▶ **Task**
Omit all images, then return the remaining material exactly as it stands.
________________
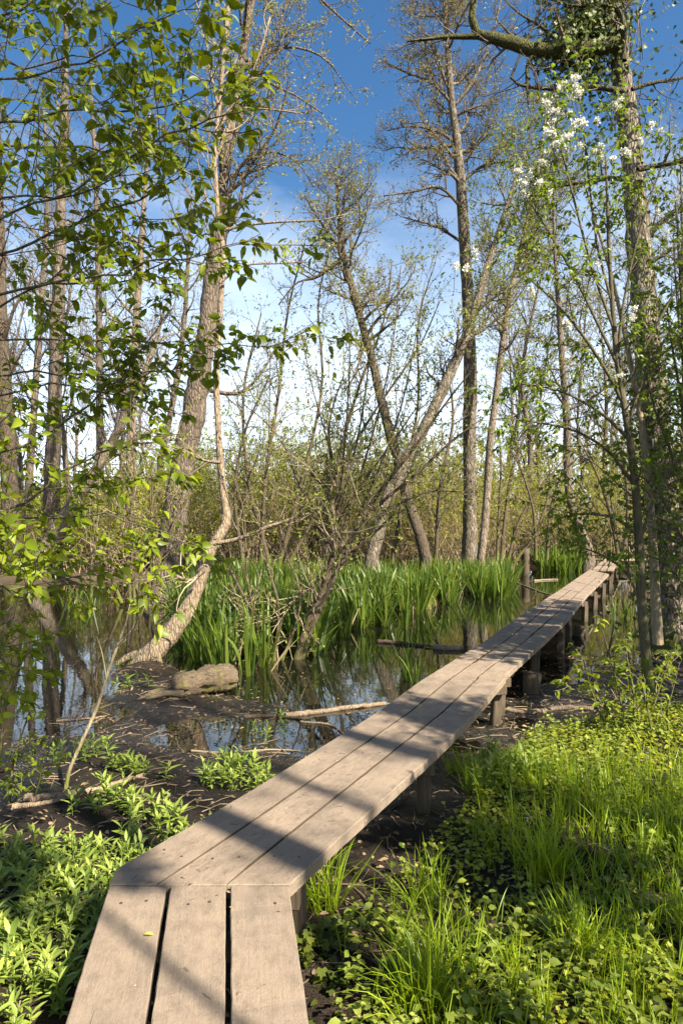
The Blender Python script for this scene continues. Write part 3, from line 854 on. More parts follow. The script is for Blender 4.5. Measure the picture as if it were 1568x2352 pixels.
# ivy: hangs in the upper fork and climbs the lower trunk
def ivy(name, label, PP, rad, n, size, seed, nst=14):
    rng = np.random.default_rng(seed)
    mb = MB()
    K = len(PP)
    i = rng.integers(0, K, n)
    c = PP[i] + rng.normal(0, 1, (n, 3)) * np.asarray(rad)[i][:, None] * np.array([1, 1, .9])
    out = norm(c - PP[i]); 
    d = norm(np.array([0, 0, -.9]) + rng.normal(0, .6, (n, 3)))
    mb.inst(L_IVY, c, d, norm(out + np.array([0, -.3, .4]) + rng.normal(0, .5, (n, 3))), rng.uniform(*size, n), 1)
    ps = []; 
    for k in range(nst):
        s0 = rng.integers(0, max(1, K - 4)); m = PP[s0:s0 + max(4, K // 2)]
        q = spline(m + rng.normal(0, .5, (len(m), 3)) * np.asarray(rad)[s0:s0 + len(m)][:, None], 10); ps.append(q)
    mb.tubes(np.array(ps), np.full((nst, 10), .008), 4, 0)
    o = mb.build(name, [T_BROWN, F_IVY], None, PP[0]); return tag(o, label, 'ivy')
ip = np.vstack([spline(np.array([P(1400, 60, 10.2), P(1350, 80, 10.2), P(1300, 95, 10.1), P(1265, 118, 10.1)]), 14), spline(np.array([P(1330, 10, 10.3), P(1345, 110, 10.3), P(1360, 190, 10.3)]), 10),
                spline(np.array([P(1300, -30, 10.4), P(1350, -20, 10.3), P(1390, 0, 10.2)]), 10)])
ivy('ivy', "dark ivy mass hanging in the fork of the mossy limb", ip, np.r_[np.full(14, .18), np.full(10, .26), np.full(10, .36)], 4200, (.05, .085), 21)
ip = np.vstack([OAK.p[56:110:2] + np.array([.12, .05, 0])])
ivy('ivy', "sparse ivy on the right flank of the big trunk's top", ip, np.full(len(ip), .42), 1300, (.05, .08), 22)
ip = OAK.p[1:46] + np.array([0, -.05, 0])
ivy('ivy', "ivy climbing the shaded middle of the big rough trunk", ip, np.r_[np.full(12, .40), np.linspace(.36, .22, 33)], 3200, (.05, .09), 23)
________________
▶ **Result below**
The Blender Python script for this scene continues. Write part 3, from line 854 on. More parts follow. The script is for Blender 4.5. Measure the picture as if it were 1568x2352 pixels.
# ivy: hangs in the upper fork and climbs the lower trunk
def ivy(name, label, PP, rad, n, size, seed, nst=14):
    rng = np.random.default_rng(seed)
    mb = MB()
    K = len(PP)
    i = rng.integers(0, K, n)
    c = PP[i] + rng.normal(0, 1, (n, 3)) * np.asarray(rad)[i][:, None] * np.array([1, 1, .9])
    out = norm(c - PP[i]); 
    d = norm(np.array([0, 0, -.9]) + rng.normal(0, .6, (n, 3)))
    mb.inst(L_IVY, c, d, norm(out + np.array([0, -.3, .4]) + rng.normal(0, .5, (n, 3))), rng.uniform(*size, n), 1)
    ps = []; 
    for k in range(nst):
        s0 = rng.integers(0, max(1, K - 4)); m = PP[s0:s0 + max(4, K // 2)]
        q = spline(m + rng.normal(0, .5, (len(m), 3)) * np.asarray(rad)[s0:s0 + len(m)][:, None], 10); ps.append(q)
    mb.tubes(np.array(ps), np.full((nst, 10), .008), 4, 0)
    o = mb.build(name, [T_BROWN, F_IVY], None, PP[0]); return tag(o, label, 'ivy')
ip = np.vstack([spline(np.array([P(1400, 60, 10.2), P(1350, 80, 10.2), P(1300, 95, 10.1), P(1265, 118, 10.1)]), 14), spline(np.array([P(1330, 10, 10.3), P(1345, 110, 10.3), P(1360, 190, 10.3)]), 10),
                spline(np.array([P(1300, -30, 10.4), P(1350, -20, 10.3), P(1390, 0, 10.2)]), 10)])
ivy('ivy', "dark ivy mass hanging in the fork of the mossy limb", ip, np.r_[np.full(14, .18), np.full(10, .26), np.full(10, .36)], 4200, (.05, .085), 21)
ip = np.vstack([OAK.p[56:110:2] + np.array([.12, .05, 0])])
ivy('ivy', "sparse ivy on the right flank of the big trunk's top", ip, np.full(len(ip), .42), 1300, (.05, .08), 22)
ip = OAK.p[1:46] + np.array([0, -.05, 0])
ivy('ivy', "ivy climbing the shaded middle of the big rough trunk", ip, np.r_[np.full(12, .40), np.linspace(.36, .22, 33)], 3200, (.05, .09), 23)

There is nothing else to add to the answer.